■ Given information ■
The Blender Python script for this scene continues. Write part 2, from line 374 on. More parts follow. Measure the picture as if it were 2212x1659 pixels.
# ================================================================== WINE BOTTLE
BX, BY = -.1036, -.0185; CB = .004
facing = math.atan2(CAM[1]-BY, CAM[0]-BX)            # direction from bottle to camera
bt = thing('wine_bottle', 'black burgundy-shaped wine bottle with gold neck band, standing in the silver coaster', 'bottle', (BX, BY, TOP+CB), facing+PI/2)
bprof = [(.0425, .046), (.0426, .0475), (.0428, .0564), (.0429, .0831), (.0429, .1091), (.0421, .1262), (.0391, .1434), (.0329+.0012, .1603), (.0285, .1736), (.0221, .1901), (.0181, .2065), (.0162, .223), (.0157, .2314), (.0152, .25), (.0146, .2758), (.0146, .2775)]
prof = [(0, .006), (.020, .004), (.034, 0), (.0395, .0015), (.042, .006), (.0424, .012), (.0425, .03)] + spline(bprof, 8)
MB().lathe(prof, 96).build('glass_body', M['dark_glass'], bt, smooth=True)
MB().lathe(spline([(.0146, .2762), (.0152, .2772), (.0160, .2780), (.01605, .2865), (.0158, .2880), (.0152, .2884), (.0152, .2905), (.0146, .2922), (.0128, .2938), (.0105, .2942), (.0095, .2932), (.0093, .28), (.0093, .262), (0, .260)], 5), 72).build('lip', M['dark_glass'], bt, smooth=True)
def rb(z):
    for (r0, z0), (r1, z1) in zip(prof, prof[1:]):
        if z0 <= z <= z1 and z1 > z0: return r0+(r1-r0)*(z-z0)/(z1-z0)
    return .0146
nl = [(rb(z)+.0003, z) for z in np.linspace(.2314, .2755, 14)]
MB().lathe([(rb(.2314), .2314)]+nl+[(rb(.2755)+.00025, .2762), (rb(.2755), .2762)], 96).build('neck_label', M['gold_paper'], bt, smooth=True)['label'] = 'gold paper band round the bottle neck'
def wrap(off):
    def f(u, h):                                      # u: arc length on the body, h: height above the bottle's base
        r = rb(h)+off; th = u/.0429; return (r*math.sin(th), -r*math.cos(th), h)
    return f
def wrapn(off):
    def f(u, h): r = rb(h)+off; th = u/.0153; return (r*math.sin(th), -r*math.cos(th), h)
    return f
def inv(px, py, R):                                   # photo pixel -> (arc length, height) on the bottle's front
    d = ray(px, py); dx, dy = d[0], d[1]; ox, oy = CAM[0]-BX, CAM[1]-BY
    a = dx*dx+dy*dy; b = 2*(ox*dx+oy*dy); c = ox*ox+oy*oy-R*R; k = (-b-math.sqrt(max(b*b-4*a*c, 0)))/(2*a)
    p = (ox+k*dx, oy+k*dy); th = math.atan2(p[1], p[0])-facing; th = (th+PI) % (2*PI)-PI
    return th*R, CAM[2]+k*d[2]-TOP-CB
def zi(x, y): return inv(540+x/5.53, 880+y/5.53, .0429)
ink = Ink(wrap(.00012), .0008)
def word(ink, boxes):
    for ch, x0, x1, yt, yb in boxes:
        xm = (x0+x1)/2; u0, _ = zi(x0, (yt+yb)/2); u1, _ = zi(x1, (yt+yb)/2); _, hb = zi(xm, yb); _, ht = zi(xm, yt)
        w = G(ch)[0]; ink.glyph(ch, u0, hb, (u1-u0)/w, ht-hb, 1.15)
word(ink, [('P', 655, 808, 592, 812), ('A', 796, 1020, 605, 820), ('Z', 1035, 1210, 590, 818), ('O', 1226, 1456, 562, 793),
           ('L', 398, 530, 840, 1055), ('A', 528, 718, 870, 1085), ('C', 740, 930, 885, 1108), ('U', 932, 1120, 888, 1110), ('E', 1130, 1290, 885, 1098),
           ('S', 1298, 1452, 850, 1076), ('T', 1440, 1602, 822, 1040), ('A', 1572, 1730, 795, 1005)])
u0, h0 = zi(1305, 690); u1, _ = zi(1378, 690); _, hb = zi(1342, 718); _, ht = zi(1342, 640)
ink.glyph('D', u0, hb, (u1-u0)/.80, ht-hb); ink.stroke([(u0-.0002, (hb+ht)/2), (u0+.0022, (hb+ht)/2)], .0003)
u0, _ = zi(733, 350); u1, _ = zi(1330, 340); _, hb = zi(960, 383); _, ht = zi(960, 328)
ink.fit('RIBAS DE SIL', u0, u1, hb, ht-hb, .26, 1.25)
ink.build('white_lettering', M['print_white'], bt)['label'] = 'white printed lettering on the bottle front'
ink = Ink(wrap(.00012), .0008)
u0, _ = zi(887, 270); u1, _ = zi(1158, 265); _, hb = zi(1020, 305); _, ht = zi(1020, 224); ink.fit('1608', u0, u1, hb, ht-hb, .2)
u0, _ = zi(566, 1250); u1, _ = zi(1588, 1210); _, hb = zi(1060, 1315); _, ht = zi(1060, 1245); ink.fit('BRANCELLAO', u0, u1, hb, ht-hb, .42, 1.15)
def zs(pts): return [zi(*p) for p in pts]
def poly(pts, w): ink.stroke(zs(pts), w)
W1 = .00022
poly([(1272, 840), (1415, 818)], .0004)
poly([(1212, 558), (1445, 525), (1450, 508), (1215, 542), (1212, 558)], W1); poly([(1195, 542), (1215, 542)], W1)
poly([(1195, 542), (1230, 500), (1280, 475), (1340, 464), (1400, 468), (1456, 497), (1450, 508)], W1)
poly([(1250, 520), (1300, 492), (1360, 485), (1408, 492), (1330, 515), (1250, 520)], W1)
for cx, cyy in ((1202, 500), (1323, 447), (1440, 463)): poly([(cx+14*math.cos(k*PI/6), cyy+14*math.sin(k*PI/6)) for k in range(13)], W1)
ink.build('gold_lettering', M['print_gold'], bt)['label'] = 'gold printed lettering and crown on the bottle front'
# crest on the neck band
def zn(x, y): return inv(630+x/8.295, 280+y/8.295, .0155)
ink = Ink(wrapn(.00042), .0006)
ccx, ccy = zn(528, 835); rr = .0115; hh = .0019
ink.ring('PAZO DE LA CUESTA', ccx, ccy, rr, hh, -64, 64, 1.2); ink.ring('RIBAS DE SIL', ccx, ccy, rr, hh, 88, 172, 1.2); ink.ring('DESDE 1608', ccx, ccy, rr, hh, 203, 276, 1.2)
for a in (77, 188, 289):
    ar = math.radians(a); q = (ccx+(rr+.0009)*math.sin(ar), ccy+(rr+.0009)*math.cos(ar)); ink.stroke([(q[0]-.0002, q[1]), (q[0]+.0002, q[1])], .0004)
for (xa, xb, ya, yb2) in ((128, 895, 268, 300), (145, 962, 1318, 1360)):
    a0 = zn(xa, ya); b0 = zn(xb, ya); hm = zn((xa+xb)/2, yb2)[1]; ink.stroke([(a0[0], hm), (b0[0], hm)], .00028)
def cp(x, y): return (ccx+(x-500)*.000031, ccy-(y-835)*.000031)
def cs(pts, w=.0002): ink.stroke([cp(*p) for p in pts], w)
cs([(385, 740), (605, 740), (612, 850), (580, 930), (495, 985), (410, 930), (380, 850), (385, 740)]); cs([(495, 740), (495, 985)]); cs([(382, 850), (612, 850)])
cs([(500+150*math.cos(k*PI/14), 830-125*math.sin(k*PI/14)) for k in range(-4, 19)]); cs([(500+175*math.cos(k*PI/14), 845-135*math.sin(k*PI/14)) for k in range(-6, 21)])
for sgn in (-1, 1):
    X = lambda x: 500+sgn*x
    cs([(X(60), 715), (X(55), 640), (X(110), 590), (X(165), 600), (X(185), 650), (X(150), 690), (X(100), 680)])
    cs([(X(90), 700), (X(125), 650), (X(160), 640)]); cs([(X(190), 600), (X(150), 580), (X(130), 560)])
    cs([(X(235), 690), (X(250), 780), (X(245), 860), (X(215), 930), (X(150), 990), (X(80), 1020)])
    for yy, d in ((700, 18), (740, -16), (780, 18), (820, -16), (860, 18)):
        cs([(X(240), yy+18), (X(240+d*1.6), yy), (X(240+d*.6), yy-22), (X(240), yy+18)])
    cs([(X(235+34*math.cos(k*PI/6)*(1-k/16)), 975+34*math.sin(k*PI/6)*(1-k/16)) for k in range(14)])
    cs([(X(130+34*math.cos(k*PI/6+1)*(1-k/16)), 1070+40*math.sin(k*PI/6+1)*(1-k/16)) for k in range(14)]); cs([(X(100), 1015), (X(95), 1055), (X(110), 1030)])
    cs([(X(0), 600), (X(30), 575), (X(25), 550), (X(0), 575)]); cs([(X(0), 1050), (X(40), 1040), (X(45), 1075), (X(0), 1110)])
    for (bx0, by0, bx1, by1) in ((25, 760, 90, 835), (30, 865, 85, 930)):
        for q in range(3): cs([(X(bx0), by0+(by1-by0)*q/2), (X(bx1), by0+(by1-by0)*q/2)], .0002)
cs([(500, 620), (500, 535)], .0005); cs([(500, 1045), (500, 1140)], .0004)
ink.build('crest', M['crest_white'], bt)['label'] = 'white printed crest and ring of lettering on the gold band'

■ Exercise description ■
Pull out every line containing "from".

■ Reply ■
The Blender Python script for this scene continues. Write part 2, from line 374 on. More parts follow. Measure the picture as if it were 2212x1659 pixels.
facing = math.atan2(CAM[1]-BY, CAM[0]-BX)            # direction from bottle to camera